» TASK STATEMENT: Give back the exact lines spanning from the line with "o, P, Fc, N, A = rock_object('cliff', P, Fc, 'shaded" to the line with "P, Fc = curtain(top, 400, 30, f, 10, 200, 120, 50)", with both of those lines included and no others.

= = = =

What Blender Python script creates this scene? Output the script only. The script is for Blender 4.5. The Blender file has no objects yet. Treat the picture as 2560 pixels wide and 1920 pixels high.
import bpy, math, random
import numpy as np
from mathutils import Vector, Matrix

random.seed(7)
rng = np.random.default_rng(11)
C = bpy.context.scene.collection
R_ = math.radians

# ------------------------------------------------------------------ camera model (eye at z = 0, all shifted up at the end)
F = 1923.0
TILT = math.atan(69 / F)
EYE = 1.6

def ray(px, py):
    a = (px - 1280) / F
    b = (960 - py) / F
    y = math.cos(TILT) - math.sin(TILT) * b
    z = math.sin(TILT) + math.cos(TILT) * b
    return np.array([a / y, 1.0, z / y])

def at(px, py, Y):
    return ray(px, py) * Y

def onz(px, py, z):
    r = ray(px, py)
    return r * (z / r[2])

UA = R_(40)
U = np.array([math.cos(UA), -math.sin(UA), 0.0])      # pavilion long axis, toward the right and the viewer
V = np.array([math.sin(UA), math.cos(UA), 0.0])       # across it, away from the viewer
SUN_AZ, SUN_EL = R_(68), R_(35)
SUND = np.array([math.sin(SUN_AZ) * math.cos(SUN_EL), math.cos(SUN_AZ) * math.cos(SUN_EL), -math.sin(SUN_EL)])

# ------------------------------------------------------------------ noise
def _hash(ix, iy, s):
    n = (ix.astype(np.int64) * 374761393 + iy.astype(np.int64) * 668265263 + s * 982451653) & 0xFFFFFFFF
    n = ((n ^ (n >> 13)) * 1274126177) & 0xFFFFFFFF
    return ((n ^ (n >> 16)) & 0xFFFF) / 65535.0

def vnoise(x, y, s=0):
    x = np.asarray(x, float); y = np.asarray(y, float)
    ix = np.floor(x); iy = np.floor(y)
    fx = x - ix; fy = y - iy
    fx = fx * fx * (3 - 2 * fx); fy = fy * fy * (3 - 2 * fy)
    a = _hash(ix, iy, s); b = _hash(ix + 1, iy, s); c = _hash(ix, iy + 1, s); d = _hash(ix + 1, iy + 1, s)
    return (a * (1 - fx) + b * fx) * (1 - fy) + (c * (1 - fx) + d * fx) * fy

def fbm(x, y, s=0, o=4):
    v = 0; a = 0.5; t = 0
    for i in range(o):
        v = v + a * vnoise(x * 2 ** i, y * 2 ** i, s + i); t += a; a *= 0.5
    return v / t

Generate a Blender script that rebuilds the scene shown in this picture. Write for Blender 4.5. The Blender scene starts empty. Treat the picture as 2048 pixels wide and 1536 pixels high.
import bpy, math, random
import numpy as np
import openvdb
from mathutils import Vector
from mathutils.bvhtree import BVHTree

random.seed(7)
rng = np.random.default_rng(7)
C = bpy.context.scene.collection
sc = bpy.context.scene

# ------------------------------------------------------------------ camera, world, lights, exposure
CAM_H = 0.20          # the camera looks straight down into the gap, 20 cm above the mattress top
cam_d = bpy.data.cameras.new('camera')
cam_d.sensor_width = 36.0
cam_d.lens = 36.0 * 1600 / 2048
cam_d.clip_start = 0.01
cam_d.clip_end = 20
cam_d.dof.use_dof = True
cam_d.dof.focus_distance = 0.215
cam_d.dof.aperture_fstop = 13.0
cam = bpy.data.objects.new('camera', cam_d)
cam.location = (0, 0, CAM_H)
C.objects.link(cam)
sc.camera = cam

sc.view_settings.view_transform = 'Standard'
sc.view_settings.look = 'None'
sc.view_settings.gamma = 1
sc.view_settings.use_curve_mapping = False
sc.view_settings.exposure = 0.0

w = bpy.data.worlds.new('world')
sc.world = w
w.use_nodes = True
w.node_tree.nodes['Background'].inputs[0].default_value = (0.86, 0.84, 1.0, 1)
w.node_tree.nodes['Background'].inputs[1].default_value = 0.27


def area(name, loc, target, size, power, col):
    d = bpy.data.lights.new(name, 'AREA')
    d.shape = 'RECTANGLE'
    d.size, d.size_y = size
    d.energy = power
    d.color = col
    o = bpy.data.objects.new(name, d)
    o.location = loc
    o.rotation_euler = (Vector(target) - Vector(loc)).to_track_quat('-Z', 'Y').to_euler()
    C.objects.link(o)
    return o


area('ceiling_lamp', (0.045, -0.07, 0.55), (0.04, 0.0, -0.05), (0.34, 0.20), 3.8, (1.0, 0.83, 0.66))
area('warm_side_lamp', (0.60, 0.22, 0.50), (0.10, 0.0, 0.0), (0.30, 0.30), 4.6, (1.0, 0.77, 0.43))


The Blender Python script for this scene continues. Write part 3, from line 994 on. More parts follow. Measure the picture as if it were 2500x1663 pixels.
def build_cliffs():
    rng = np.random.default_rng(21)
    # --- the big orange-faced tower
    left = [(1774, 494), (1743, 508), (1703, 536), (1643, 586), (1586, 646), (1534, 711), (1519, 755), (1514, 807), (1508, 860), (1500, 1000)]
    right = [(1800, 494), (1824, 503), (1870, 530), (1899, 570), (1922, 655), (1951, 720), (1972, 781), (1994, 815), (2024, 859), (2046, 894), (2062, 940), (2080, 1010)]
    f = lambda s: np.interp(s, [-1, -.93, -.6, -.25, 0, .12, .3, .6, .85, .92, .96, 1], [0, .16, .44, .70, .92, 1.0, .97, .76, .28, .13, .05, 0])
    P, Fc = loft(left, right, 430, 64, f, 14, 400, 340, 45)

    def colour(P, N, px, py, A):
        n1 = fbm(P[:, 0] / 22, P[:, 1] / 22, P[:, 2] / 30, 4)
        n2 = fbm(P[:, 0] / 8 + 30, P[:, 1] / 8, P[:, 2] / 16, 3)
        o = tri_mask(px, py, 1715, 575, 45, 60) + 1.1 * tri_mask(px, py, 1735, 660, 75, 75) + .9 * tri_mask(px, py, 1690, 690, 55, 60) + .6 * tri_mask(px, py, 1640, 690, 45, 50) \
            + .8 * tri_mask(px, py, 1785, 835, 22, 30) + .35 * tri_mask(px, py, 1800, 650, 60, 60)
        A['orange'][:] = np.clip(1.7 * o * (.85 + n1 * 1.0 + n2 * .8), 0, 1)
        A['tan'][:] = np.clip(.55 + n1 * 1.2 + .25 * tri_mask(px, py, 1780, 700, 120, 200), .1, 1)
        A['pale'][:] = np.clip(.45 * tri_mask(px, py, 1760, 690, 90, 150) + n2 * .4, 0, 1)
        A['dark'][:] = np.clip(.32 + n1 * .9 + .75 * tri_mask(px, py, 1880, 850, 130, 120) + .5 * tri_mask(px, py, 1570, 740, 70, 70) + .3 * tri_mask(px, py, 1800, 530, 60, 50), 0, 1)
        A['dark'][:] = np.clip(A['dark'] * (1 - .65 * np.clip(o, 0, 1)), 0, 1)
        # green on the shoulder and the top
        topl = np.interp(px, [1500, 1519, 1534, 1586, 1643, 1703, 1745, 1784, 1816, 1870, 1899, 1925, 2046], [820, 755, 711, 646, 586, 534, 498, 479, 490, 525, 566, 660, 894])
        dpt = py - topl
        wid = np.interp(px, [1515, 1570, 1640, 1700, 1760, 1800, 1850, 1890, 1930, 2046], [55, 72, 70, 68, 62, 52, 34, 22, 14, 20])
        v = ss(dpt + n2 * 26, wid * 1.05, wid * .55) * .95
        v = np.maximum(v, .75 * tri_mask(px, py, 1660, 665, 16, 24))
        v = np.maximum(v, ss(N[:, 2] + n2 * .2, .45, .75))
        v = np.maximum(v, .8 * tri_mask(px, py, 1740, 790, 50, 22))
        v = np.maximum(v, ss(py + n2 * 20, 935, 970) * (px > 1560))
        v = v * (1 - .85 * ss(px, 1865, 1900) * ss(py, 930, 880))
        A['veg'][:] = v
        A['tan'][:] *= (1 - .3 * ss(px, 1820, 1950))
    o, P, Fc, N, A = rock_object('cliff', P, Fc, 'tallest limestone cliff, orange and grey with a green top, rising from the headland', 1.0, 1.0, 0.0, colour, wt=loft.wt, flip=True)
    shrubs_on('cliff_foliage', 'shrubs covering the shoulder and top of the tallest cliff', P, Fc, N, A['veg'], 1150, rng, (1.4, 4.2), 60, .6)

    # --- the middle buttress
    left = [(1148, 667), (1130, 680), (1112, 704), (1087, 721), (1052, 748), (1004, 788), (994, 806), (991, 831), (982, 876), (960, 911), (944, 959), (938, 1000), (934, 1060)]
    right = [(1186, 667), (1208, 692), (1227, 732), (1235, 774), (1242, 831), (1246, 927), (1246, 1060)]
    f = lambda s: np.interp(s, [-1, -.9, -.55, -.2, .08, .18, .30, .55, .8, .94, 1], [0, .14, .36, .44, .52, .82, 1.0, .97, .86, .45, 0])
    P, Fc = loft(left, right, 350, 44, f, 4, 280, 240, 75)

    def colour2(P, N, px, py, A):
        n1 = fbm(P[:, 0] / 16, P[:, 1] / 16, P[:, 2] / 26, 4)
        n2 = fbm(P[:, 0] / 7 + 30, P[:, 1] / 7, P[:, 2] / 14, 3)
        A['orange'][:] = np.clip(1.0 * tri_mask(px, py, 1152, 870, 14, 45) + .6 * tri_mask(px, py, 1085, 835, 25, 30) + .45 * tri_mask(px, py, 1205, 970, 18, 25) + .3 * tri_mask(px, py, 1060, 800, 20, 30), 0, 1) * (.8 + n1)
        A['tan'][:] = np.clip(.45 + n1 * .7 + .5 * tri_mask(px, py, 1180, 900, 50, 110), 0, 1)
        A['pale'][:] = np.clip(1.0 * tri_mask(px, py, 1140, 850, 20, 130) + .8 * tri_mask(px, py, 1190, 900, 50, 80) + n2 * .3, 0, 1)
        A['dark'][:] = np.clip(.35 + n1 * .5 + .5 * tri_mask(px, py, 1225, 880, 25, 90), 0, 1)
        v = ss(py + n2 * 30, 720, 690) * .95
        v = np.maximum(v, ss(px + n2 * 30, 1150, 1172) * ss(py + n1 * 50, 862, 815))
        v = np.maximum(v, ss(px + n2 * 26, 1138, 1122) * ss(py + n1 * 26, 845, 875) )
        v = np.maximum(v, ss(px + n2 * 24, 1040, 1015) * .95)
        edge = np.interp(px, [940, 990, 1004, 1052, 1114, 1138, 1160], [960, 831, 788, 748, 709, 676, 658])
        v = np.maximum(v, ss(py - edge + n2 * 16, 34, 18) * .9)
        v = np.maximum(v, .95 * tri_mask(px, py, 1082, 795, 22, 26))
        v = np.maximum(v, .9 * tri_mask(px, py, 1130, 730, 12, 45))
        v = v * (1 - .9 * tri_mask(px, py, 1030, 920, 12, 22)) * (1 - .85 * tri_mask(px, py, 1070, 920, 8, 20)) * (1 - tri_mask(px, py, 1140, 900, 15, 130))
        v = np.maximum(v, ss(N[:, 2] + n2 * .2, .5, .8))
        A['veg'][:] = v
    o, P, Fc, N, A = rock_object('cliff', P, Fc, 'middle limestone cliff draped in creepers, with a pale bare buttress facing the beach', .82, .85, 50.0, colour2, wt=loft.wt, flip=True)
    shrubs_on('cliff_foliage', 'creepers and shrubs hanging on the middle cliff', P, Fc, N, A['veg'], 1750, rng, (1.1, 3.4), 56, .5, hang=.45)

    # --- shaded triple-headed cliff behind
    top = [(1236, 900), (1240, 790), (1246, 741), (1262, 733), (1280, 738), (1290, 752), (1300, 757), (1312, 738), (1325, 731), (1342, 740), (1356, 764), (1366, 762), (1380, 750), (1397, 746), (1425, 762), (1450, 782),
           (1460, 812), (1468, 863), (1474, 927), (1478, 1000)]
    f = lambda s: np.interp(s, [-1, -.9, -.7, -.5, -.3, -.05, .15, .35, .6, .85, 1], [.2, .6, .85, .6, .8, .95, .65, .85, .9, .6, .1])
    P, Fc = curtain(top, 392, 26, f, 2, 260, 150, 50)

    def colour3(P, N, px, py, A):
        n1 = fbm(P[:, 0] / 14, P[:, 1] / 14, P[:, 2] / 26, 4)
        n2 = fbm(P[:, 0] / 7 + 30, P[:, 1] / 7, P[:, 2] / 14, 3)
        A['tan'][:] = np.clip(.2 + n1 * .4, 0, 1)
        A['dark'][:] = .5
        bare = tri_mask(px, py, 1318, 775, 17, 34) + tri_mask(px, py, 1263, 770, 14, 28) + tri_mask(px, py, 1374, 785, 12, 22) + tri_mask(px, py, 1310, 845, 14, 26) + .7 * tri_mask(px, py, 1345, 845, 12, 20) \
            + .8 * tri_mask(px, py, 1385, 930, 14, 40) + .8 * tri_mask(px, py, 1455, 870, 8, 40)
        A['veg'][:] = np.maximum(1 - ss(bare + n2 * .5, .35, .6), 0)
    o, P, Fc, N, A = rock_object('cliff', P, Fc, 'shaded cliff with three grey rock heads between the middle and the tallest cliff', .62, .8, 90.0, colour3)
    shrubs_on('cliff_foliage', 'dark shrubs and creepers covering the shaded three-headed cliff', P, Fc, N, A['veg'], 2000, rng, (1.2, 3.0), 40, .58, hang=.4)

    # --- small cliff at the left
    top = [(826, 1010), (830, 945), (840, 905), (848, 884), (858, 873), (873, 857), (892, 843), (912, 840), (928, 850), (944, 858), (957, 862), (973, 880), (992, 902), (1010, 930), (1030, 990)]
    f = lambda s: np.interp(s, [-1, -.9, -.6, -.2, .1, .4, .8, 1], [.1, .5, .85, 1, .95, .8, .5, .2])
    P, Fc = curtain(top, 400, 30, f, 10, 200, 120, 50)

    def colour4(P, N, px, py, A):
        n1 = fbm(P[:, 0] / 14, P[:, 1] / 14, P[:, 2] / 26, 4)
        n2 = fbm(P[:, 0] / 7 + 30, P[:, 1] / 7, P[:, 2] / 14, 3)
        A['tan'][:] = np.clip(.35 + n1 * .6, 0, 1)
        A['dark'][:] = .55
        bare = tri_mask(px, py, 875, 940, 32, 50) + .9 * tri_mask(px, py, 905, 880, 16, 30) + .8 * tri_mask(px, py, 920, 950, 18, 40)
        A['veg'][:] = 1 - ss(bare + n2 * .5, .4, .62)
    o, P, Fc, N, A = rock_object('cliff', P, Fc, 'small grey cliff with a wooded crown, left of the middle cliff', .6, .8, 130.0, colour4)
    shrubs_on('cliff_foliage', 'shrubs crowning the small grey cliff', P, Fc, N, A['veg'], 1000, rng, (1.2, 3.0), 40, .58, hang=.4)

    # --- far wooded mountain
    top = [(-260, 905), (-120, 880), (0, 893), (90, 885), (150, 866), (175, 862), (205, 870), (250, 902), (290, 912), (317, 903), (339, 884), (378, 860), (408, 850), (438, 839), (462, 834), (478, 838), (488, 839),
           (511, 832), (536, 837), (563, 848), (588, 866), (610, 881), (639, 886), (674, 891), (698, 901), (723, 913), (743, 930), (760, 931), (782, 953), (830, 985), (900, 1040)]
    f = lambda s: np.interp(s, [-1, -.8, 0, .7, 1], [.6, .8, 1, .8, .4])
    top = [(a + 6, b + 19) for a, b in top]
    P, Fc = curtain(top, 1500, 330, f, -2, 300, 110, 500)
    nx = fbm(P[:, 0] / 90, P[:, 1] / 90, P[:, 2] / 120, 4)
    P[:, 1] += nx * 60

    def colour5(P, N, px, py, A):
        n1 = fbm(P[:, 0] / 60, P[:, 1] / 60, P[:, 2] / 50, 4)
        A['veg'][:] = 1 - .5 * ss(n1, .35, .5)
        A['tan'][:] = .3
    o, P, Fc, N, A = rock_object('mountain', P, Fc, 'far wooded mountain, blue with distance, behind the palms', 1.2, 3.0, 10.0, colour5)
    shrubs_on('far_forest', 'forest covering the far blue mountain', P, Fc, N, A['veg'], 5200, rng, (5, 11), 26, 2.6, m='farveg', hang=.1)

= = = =

» CORRECT RESPONSE:
    o, P, Fc, N, A = rock_object('cliff', P, Fc, 'shaded cliff with three grey rock heads between the middle and the tallest cliff', .62, .8, 90.0, colour3)
    shrubs_on('cliff_foliage', 'dark shrubs and creepers covering the shaded three-headed cliff', P, Fc, N, A['veg'], 2000, rng, (1.2, 3.0), 40, .58, hang=.4)

    # --- small cliff at the left
    top = [(826, 1010), (830, 945), (840, 905), (848, 884), (858, 873), (873, 857), (892, 843), (912, 840), (928, 850), (944, 858), (957, 862), (973, 880), (992, 902), (1010, 930), (1030, 990)]
    f = lambda s: np.interp(s, [-1, -.9, -.6, -.2, .1, .4, .8, 1], [.1, .5, .85, 1, .95, .8, .5, .2])
    P, Fc = curtain(top, 400, 30, f, 10, 200, 120, 50)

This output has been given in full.